BEFORE dawn, a Roomba sweeps the floor in my home in Boston. Suckubus (as we call it) can get tangled up with shoelaces or carpet tassels and need rescuing. At the local grocery store, a robot called Marty patrols looking for spills, summoning employees loudly for clean-ups. The employees don’t like it. Marty’s skulking, googly eyed presence annoys many customers as well.
Clearly, everyday robots are a work in progress.
In the world’s cities, free-roaming robots are poised to work alongside humans. Will these machines steal jobs? Might they harm the humans they work alongside? And will social robots alter human relationships?
Luckily, robot ethicist and MIT Media Lab researcher Kate Darling is on hand to allay our fears. In her book The New Breed, she reminds us that we have interacted with non-humans before. Why not view robots as animal-like, rather than as machines, she asks?
Throughout history, we have involved animals in our lives – for transport, physical labor or as pets. In the same way, robots can also supplement, rather than supplant, human skills and relationships, she says.
When it comes to making robots safe to interact with, sci-fi fans have always fixated on Isaac Asimov’s laws of robotics: a robot must not harm a human; a robot must obey orders; a robot must protect itself. Later, Asimov added a law to precede the others: a robot must not harm humanity or, by inaction, allow humanity to come to harm. But in the real world, says Darling, such “laws” are impractical, and we don’t know how to code for ethics.
So what happens if a robot does accidentally harm a human at the workplace? From Hammurabi’s ancient law for goring oxen to modern laws for attacking pit bulls, there are legal precedents that offer inspiration. As robots are created and trained by people, this could make it easier to assign blame, says Darling.
But it is the social robots, designed to interact as companions and helpers, that trigger most dystopian visions. Human relationships are messy and take work. What if we swap friends/companions for agreeable robots instead?

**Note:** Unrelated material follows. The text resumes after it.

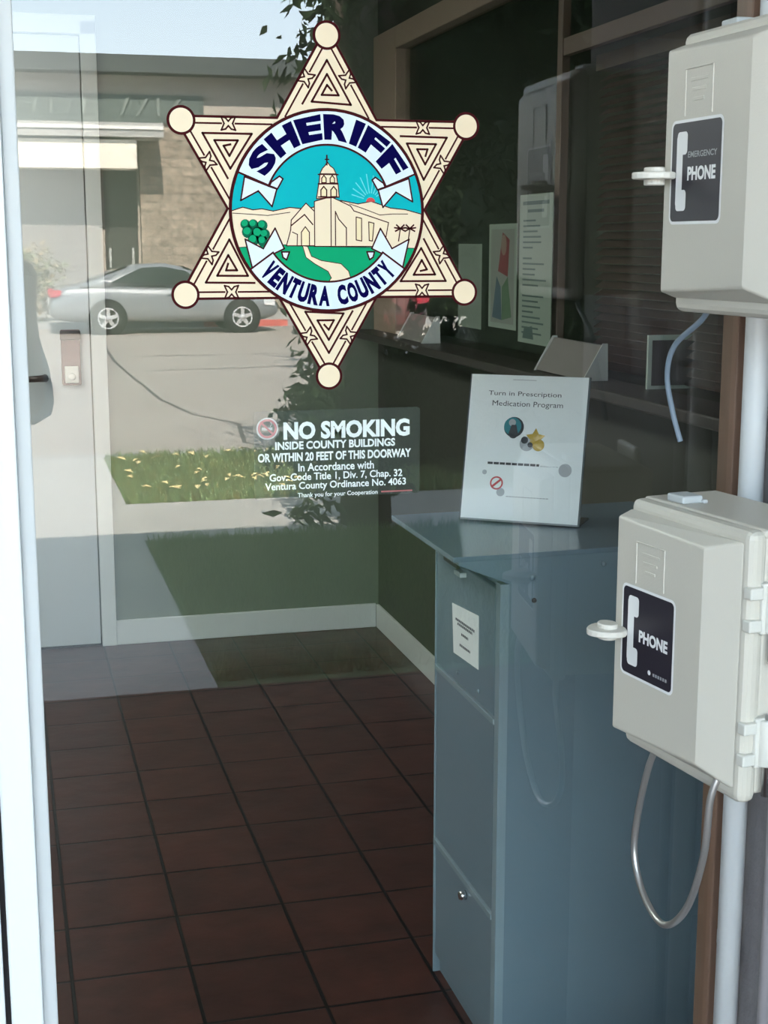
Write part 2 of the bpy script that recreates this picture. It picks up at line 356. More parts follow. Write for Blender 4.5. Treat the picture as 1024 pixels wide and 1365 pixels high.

Darling offers helpful perspective. Nearly five decades ago, she writes, psychologists worried about the popularity of pets and that they might replace our relationships with humans. Today, few would say pets make us antisocial.

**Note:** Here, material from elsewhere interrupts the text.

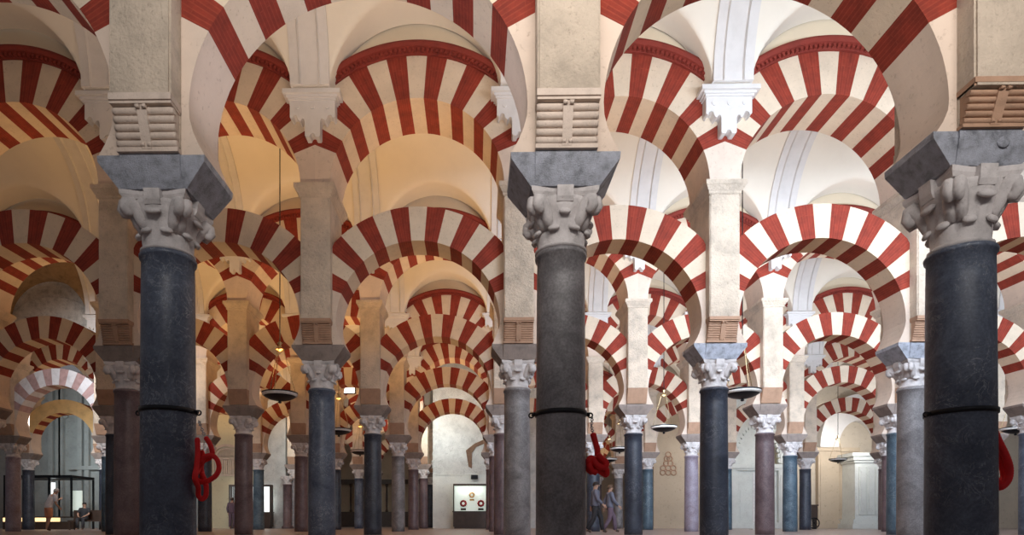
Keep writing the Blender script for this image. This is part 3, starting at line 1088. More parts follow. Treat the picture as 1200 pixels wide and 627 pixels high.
za = ZP(531, ya, 1010)
bm = bmesh.new()
box(bm, -h, h, 0, 1.3, 0.55, za - 0.55)
for q in (0.35, 0.2): box(bm, -h - q, h + q, -q, 1.4, 0 if q > 0.3 else 0.28, 0.28 if q > 0.3 else 0.55)
build('altar_body', bm, M['whitewall'], t)
bm = bmesh.new()
for q, z0, z1 in ((0.10, za - 0.55, za - 0.42), (0.2, za - 0.42, za - 0.2), (0.3, za - 0.2, za)): box(bm, -h - q, h + q, -q, 1.4, z0, z1)
build('cornice', bm, M['whitewall'], t)
for i in range(4):
    bm = bmesh.new()
    q = -h + 0.15 + i * (2 * h - 0.3) / 4
    w_ = (2 * h - 0.3) / 4
    box(bm, q + 0.05, q + w_ - 0.05, -0.07, 0.0, 0.8, za - 0.8)
    box(bm, q + 0.12, q + w_ - 0.12, -0.11, -0.07, 1.0, za - 1.0)
    build('panel', bm, M['whitewall'], t)
# niche arch
bm = bmesh.new()
cx = XU(1000, YW + 0.6); cz = ZP(525, YW + 0.6, 1000)
yn = YW + 0.6
n = 24
for i in range(n):
    a, c = PI * i / n, PI * (i + 1) / n
    for (ra, rb, dy) in ((1.15, 2.1, 0.5), (2.1, 2.3, 0.62)):
        prism(bm, [(cx + r * math.cos(q), cz + r * 1.35 * math.sin(q)) for r, q in ((ra, a), (rb, a), (rb, c), (ra, c))], yn - dy, yn + 0.01)
struct(build('trim', bm, M['white']))
t = thing('street_organ', 'dark wheeled stand in the slit beside the beige wall pilasters', 'stand', (XU(954, Y(5) + 3), Y(5) + 3, 0))
bm = bmesh.new(); tube(bm, [(0.28 * math.cos(a * PI / 12), 0, 0.32 + 0.28 * math.sin(a * PI / 12)) for a in range(24)], 0.03, 8, closed=True)
for a in range(8): tube(bm, [(0, 0, 0.32), (0.28 * math.cos(a * PI / 4), 0, 0.32 + 0.28 * math.sin(a * PI / 4))], 0.01, 5)
build('wheel', bm, M['iron'], t)
bm = bmesh.new(); box(bm, -0.22, 0.22, 0.06, 0.5, 0.5, 1.25); box(bm, -0.26, 0.26, 0.03, 0.53, 1.25, 1.32); box(bm, -0.2, -0.14, 0.1, 0.45, 0, 0.5); box(bm, 0.14, 0.2, 0.1, 0.45, 0, 0.5)
build('body', bm, M['darkwood'], t)
t.name = 'wheeled_stand'

# gap on the left: a dark wooden choir screen
t = thing('wooden_screen', 'dark carved wooden screen beyond the left gap of the back wall', 'screen', (XU(432, 48.6), 48.6, 0))
bm = bmesh.new(); box(bm, -4.5, 4.5, 0, 0.3, 0, 1.2); box(bm, -4.5, 4.5, -0.1, 0.35, 3.4, 3.75)
build('screen_panel', bm, M['darkwood'], t)
for i in range(10):
    bm = bmesh.new(); lathe(bm, [(0.10, 1.2), (0.12, 1.3), (0.06, 1.4), (0.09, 2.2), (0.06, 3.1), (0.12, 3.3), (0.12, 3.4)], 10, (-4.3 + i * 8.6 / 9, 0.1, 0))
    build('baluster', bm, M['darkwood'], t)
wx, wz = XU(409, Y(5) + D * 0.9), ZP(454, Y(5) + D * 0.9, 409)
bm = bmesh.new(); box(bm, -0.33, 0.33, 0, 0.04, -0.33, 0.33)
LW = plain('lit_window', (0.9, 0.9, 0.9), 0.5, 0, (1.0, 0.98, 0.94), 2.2)
t = thing('lantern', 'small square glowing white lantern box among the back arches', 'lantern', (wx, Y(5) + D * 0.9, wz))
build('glowing_panel', bm, LW, t)
bm = bmesh.new()
for a_, b_, c_, d_ in ((-0.38, -0.33, -0.38, 0.38), (0.33, 0.38, -0.38, 0.38), (-0.33, 0.33, 0.33, 0.38), (-0.33, 0.33, -0.38, -0.33)): box(bm, a_, b_, -0.02, 0.06, c_, d_)
box(bm, -0.02, 0.02, 0.0, 0.04, 0.38, 3.0)
build('lantern_frame', bm, M['iron'], t)

# ------------------------------------------------------------------ glass booth in the left chapel
yb = 31.4
xa, xb = XU(4, yb), XU(84, yb)
zt = ZP(560, yb, 40)
t = thing('glass_booth', 'dark-framed glass booth with a glowing counter in the left chapel', 'booth', ((xa + xb) / 2, yb, 0))
h = (xb - xa) / 2
bm = bmesh.new()
box(bm, -h, h, 0, 1.9, zt, zt + 0.14)
for x_ in (-h, -h * 0.28, h * 0.3, h - 0.08): box(bm, x_, x_ + 0.08, 0, 0.08, 0.62, zt)
for x_ in (-h, h - 0.08): box(bm, x_, x_ + 0.08, 1.82, 1.9, 0, zt)
build('booth_frame', bm, M['iron'], t)
bm = bmesh.new(); box(bm, -h, h, -0.05, 0.6, 0, 0.40); box(bm, -h, h, -0.1, 0.6, 0.60, 0.66)
build('counter', bm, M['darkwood'], t)
bm = bmesh.new(); box(bm, -h + 0.02, h * 0.45, -0.06, 0.55, 0.40, 0.60)
build('lit_strip', bm, M['counterlight'], t)
bm = bmesh.new(); box(bm, -h + 0.08, h - 0.08, 0.03, 0.045, 0.66, zt)
build('glass_pane', bm, GLASS, t)
bm = bmesh.new(); box(bm, h * 0.58, h - 0.12, 1.0, 1.06, 0.95, 2.05)
build('notice_board', bm, M['casebed'], t)  # pale board given the lining's glow, though it is no lamp
bm = bmesh.new(); box(bm, -0.09, 0.09, 1.2, 1.3, 1.65, 2.5)
build('light_tube', bm, M['caselight'], t, (XU(43, yb) - (xa + xb) / 2, 0, 0))
# chapel mouldings
bm = bmesh.new()
yc_ = YW + 2.4
for u in (62, 71, 74, 96, 104):
    x_ = XU(u, yc_); box(bm, x_ - 0.14, x_ + 0.14, yc_ - 0.25, yc_ + 0.01, 0, 9.5)
x_ = XU(48, yc_)
n = 14
for i in range(n):
    a, c = PI * i / n / 2 + PI / 6, PI * (i + 1) / n / 2 + PI / 6
    prism(bm, [(x_ + r * math.cos(q), 6.0 + r * math.sin(q)) for r, q in ((1.9, a), (2.15, a), (2.15, c), (1.9, c))], yc_ - 0.2, yc_ + 0.01)
box(bm, XU(84, yc_), XU(125, yc_), yc_ - 0.3, yc_ + 0.01, 3.7, 3.95)
struct(build('trim', bm, M['greywall']))
# bench beside the booth
yb2 = 29.0
t = thing('bench', 'long dark wooden bench to the right of the glass booth', 'bench', (XU(103, yb2), yb2, 0))
bm = bmesh.new(); box(bm, -0.85, 0.85, -0.2, 0.25, 0.40, 0.46)
build('seat', bm, M['darkwood'], t)
bm = bmesh.new(); box(bm, -0.85, 0.85, 0.25, 0.30, 0.40, 0.95)
build('backrest', bm, M['darkwood'], t)
for sx in (-0.8, 0.74):
    for sy in (-0.18, 0.19):
        bm = bmesh.new(); box(bm, sx, sx + 0.06, sy, sy + 0.06, 0, 0.40)
        build('leg', bm, M['darkwood'], t)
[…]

If we are open to a new category of relationships, says Darling, there are interesting possibilities. At some care homes, residents with dementia enjoy the company of a furry robotic seal, which seems to act as a mood enhancer. Elsewhere, autistic children may respond better to coaching when there is a robot in the room.
Research shows people tend to connect with well-engineered social robots. And as Darling writes, we often project human feelings and behaviour onto animals so it is no surprise if we personify robots, particularly ones with infantile features, and bond with them.
Even in a military context, where robots are designed to be tools, soldiers have mourned the loss of bomb disposal robots. Darling cites a trooper who sprinted under gunfire to “rescue” a fallen robot, much as their predecessors rescued horses in the first world war. The question isn’t whether people will get attached to a robot, but whether the firm making it can exploit you. Corporations and governments shouldn’t be able to use social robots to manipulate us, she says.
Unlike animals, robots are designed, peddled and controlled by people, Darling reminds us. Her timely book urges us to focus on the legal, ethical and social issues regarding consumer robotics to make sure the robotic future works well for all of us.